Does Influencer Marketing Work For Baby Boomers?

Sarah Donawerth

When you picture influencer marketing, you are probably picturing someone in their teens to early 30s, aka the Millennials and Gen Zers. However, influencer marketing doesn’t stop there. Baby boomers may actually be more reachable with influencer marketing than you’d think.

The number of baby boomers on social media has climbed in recent years. This means that businesses that cater to broad demographics need to include the baby boomers in their social strategy. In addition, baby boomers also prefer personal recommendations when researching different products and services. This makes marketing through influencers a method that appeals to how boomers shop already.

Here are some baby boomer stats that may surprise you:

Using Influencer Marketing to Reach Baby Boomers

Go Where the Boomers Are: Facebook & YouTube

As more boomers adopt social media, two social networks continue to hold a larger portion of baby boomers — Facebook  and YouTube. 70% of baby boomers use YouTube as of February 2019, and 68% of boomers use Facebok. By comparison, only 27% of boomers use Pinterest, and 23% use Instagram.

If you are looking to market to baby boomers, you’ll focus the bulk of your budget on Facebook and YouTube. Facebook Groups can reach the baby boomer demographic, especially if your business is focused on reaching a particular interest group. In sponsoring influencer content on YouTube, brands can rely on reviews and unboxings to reach baby boomers, as boomers rely heavily on reviews in their purchasing decisions.

Use Nano-Influencers to Close the Social Gap

Nano-influencers, or influencers with 1,000+ followers, work well for influencer marketing that targets baby boomers because of social proximity. Social proximity is the perceived social distance from the audience to the influencer. While a larger influencer may appear distant, a nano-influencer is regarded as a peer by their audience of baby boomers.

Rely on small influencers to help boomers receive information about a brand. The information is easily digestible and trustworthy because the influencer is generally regarded as a friend and peer.

Use User-Generated Content (UGC) to Reach Baby Boomers

Boomers love social proof and it legitimizes your brand to them. Building a strategy that uses influencers should also use user-generated content to help promote your brand.

Creating a UGC strategy can be as simple as using an insert in each package that advertises your brand’s unique hashtag and asks them to share their purchase online. Brands can also send post-purchase emails asking them to share online, or motivate sharing with social contests.

These images can then be reshared to your brand’s social accounts to help spread the word and provide social proof to baby boomers. If you are trying to reach more than one age group, then you should also be looking for UGC from a variety of age groups.
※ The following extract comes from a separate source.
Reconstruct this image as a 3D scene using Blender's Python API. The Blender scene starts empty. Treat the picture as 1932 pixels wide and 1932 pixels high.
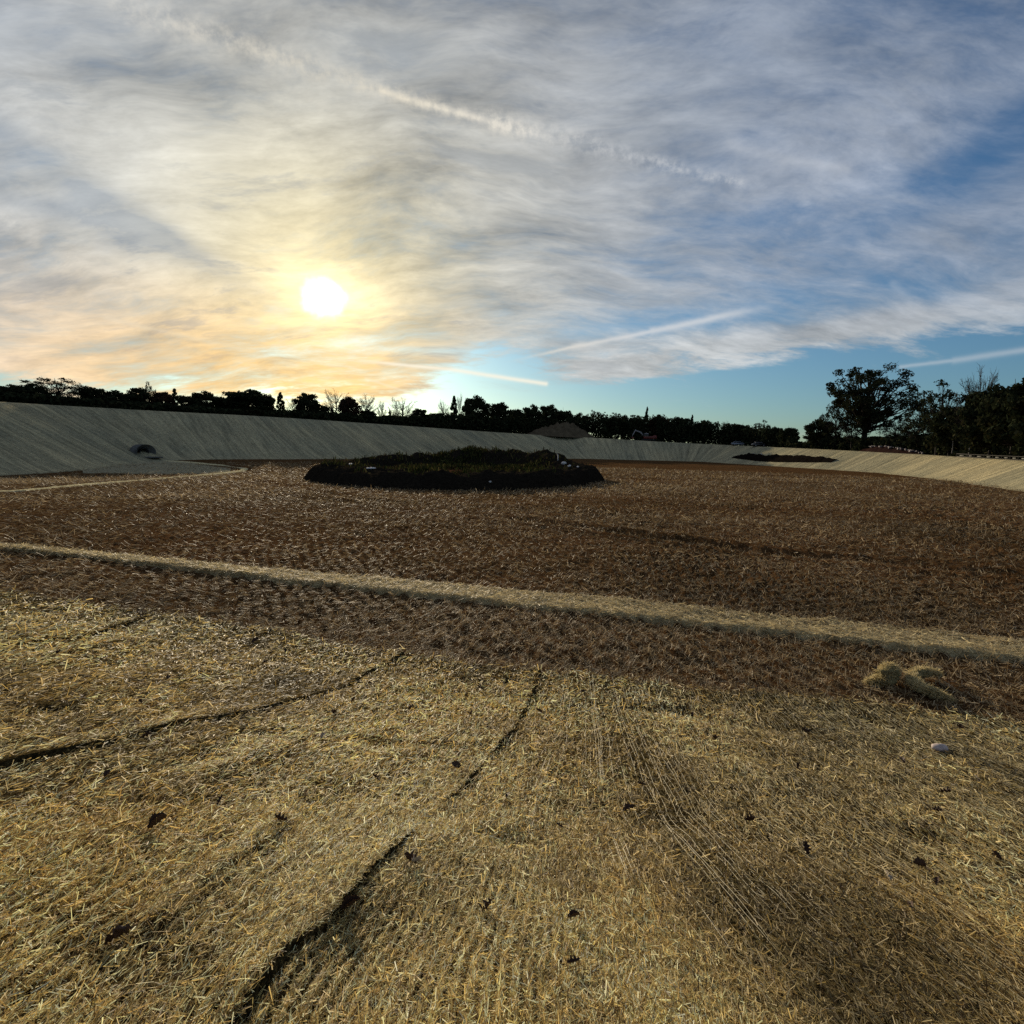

Encourage Offline Use of Online Resources

If you’ve built up a large library of resources for your brand, providing boomer-friendly uses can help boomers make a purchasing decision. For your influencer campaigns, you can send links to your main resources for the influencer to share with their audience. Implementing print buttons or making the resources downloadable pdfs can help boomers to use and consume these resources offline as well as on your website.

Restructuring Influencer Content for Baby Boomers

When an influencer is sharing with baby boomers, the message format can make all the difference. Since boomers use online resources like Yelp and Amazon reviews more than other age groups, the content can go in-depth. Influencers can share about each feature of the product, like a review. Boomers also read more than other age groups when researching, so influencers can create longer content without risking audience fatigue. Boomers also prefer candid, less-produced pieces of content that appear more genuine.

Start a Word-of-Mouth Campaign with Offline Options

User-generated content can be an effective way to spread the word online, but offline options cannot be ignored. 84% of boomers make recommendations in-person, while just 45% of boomers make recommendations online. Baby boomers are one of the most connected generations and they prefer in-person communication over all other mediums. If an influencer is sharing about your brand online, then preparing them for offline communications can help your campaign go even further.

To allow your influencers to better discuss your brand in-person with boomers, you can send them print marketing materials, like postcards or flyers, to distribute, and you can encourage the influencer to share a coupon code that is unique to them. These methods will bridge the gap between the influencer’s online content and their offline sharing about your brand.

Reaching Boomers Means Going Where the Boomers Are

If you want to reach boomers with your influencer marketing, you’ll want to cater your message to where and how they get their information. Facilitating offline uses also allows boomers to extend the message past social media and brands who structure their content for boomers will see the results in a widespread word-of-mouth campaign that continues both on social media and in the real world.